You must have heard of documentary films or photographs, but ever come across documentary podcasts?

If you haven’t, it is my greatest joy to introduce you to one of the most captivating storytelling formats of all time. A documentary podcast is a genre of podcasting that tells true stories in a compelling format, with sophisticated sound effects and even a background score. Topics range from historical events to well-known humans to stories from everyday life. You don’t expect a documentary to have such a significant impact without the accompanying visuals, but not having them adds to the experience. 

For me, it all began with 1619. A friend sent me the link and urged me to listen without reading the reviews. It was a lazy Sunday, and I was labouring in the kitchen, so why not. What happened next was a feast for my ears — the sound of the waves, seagulls, and the mellifluous tones of host, Nikole Hannah-Jones.

This five-episode documentary podcast is part of the larger 1619 Project, conceptualized for a special edition of The New York Times in August 2019 to mark the 400th anniversary of the slave trade.
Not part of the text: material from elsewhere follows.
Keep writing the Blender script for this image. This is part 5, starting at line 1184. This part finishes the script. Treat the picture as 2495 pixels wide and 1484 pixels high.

It gets its name from the year the very first ship arrived at the port of Virginia carrying enslaved Africans – an event the project calls “the moment (America) began.”

According to the project’s editor, their goal was “to reframe American history” and “place the consequences of slavery and the contributions of black Americans at the very centre of the story we tell ourselves about who we are as a country.

Indulge in this luscious retelling of American history. And I’ll prepare my list of the best documentary podcasts for my next Just One Thing.